What is the maximum w/c ratio for M20 and M25 per IS 456?

IS 456:2000 Table 5 sets: M20 — maximum w/c = 0.55 (mild exposure); M25 — maximum w/c = 0.50 (moderate exposure). These are upper limits imposed by durability requirements, not targets — reducing the w/c below these values increases both strength and durability. This calculator raises an amber compliance warning if your entered w/c exceeds the IS 456 maximum for the selected grade.

What is the difference between M20 and M25 concrete?

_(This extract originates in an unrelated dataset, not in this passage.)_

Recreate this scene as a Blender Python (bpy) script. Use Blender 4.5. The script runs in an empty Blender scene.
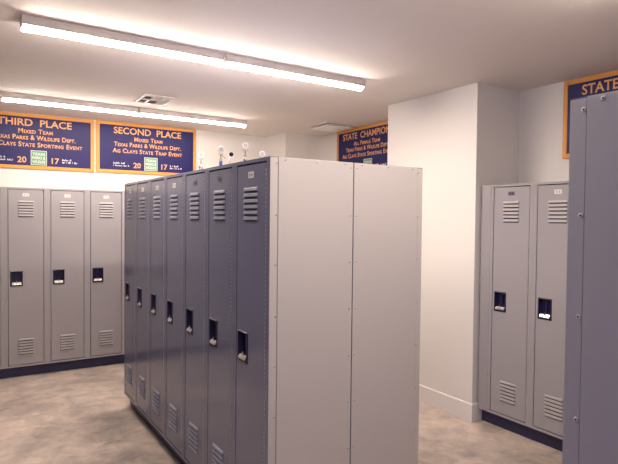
import bpy, bmesh, math, random
from mathutils import Vector, Matrix
random.seed(7)
SC = bpy.context.scene
COL = SC.collection
PI = math.pi

# ------------------------------------------------------------------ measures (metres)
CAM_H, F_PX, YAW, PITCH, ROLL = 1.6659, 543.4, 0.56437, 0.02591, 0.01041
CEIL = 2.780
H = 1.945                    # top of every locker
ZB = 0.110                   # underside of the locker bodies (toe kick below)
X_ISL, Y_ISL, P_ISL, W_ISL = 1.172, 2.189, 0.381, 0.946
Y_FAR, X_FAR, P_FAR = 6.242, 0.334, 0.393
X_RGT, Y_RGT = 3.575, 2.917
X_NEAR, Y_NEAR = 1.180, 0.744
X_PIL, Y_PIL0, Y_PIL1 = 3.523, 3.028, 4.132
X_WALL, Y_WALL = 4.062, 6.710
X_LEFT, Y_BEHIND = -2.3, -2.6

# ------------------------------------------------------------------ materials
def rgb(r, g, b):
    f = lambda c: (c/255/12.92) if c/255 <= .04045 else ((c/255+.055)/1.055)**2.4
    return (f(r), f(g), f(b), 1)

def mat(name, col, rough=.5, metal=0.0, spec=.5, bump=0.0, bscale=300., var=0.0, vscale=6.):
    m = bpy.data.materials.new(name); m.use_nodes = True
    nt = m.node_tree; b = nt.nodes['Principled BSDF']
    b.inputs['Base Color'].default_value = col
    b.inputs['Roughness'].default_value = rough
    b.inputs['Metallic'].default_value = metal
    b.inputs['Specular IOR Level'].default_value = spec
    tc = nt.nodes.new('ShaderNodeTexCoord')
    if var:
        n = nt.nodes.new('ShaderNodeTexNoise'); n.inputs['Scale'].default_value = vscale; n.inputs['Detail'].default_value = 4
        r = nt.nodes.new('ShaderNodeMapRange')
        r.inputs['To Min'].default_value = 1-var; r.inputs['To Max'].default_value = 1+var
        mx = nt.nodes.new('ShaderNodeMix'); mx.data_type = 'RGBA'; mx.blend_type = 'MULTIPLY'; mx.inputs[0].default_value = 1
        nt.links.new(tc.outputs['Object'], n.inputs['Vector']); nt.links.new(n.outputs['Fac'], r.inputs['Value'])
        mx.inputs[6].default_value = col
        nt.links.new(r.outputs['Result'], mx.inputs[7]); nt.links.new(mx.outputs[2], b.inputs['Base Color'])
    if bump:
        n = nt.nodes.new('ShaderNodeTexNoise'); n.inputs['Scale'].default_value = bscale; n.inputs['Detail'].default_value = 3
        bp = nt.nodes.new('ShaderNodeBump'); bp.inputs['Strength'].default_value = bump; bp.inputs['Distance'].default_value = .002
        nt.links.new(tc.outputs['Object'], n.inputs['Vector']); nt.links.new(n.outputs['Fac'], bp.inputs['Height'])
        nt.links.new(bp.outputs['Normal'], b.inputs['Normal'])
    return m

def emit(name, col, strength):
    m = bpy.data.materials.new(name); m.use_nodes = True
    nt = m.node_tree; nt.nodes.remove(nt.nodes['Principled BSDF'])
    e = nt.nodes.new('ShaderNodeEmission'); e.inputs['Color'].default_value = col; e.inputs['Strength'].default_value = strength
    nt.links.new(e.outputs[0], nt.nodes['Material Output'].inputs[0])
    return m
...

M20 (1:1.5:3) delivers a 20 N/mm² characteristic compressive strength at 28 days; M25 (1:1:2) delivers 25 N/mm². The higher cement content in M25 — approximately 554 kg vs. 403 kg per m³ (roughly 38% more) — provides greater strength, lower permeability, and better resistance to chemical attack. M20 is the economical choice for sheltered structural elements; M25 is the minimum for moderate exposure conditions such as retaining walls, basement floors, and bridge piers.

Why is M5 concrete used, and when should I avoid it?

M5 (1:5:10) at 5 N/mm² is used exclusively as lean blinding concrete — a thin 50–75 mm layer cast over excavated soil to provide a clean, level surface for placing main reinforcement. Its very low cement content (only 2.8 bags of 50 kg per m³) makes it wholly unsuitable for any load-bearing element, reinforced member, or application requiring resistance to moisture and chemical attack. Never specify M5 for structural work.

Is this calculator free to use?

Yes — completely free, with no registration, no login, and no feature paywall. The full calculator including all six grade presets, moisture corrections, editable densities, bag count by bag size, and print functionality is available to all users at no cost.

Can I print or save my nominal mix estimate?

Yes. Press the Print / Save button in the results panel to open an A4-formatted printout showing all inputs (grade, volume, dry factor, wastage, bag size), the complete material breakdown (cement bags, sand mass, aggregate mass, mixing water), and ordering quantities. In your browser's Print dialog, choose 'Save as PDF' to keep a digital copy for purchase orders, mix-ticket records, or site QC documentation.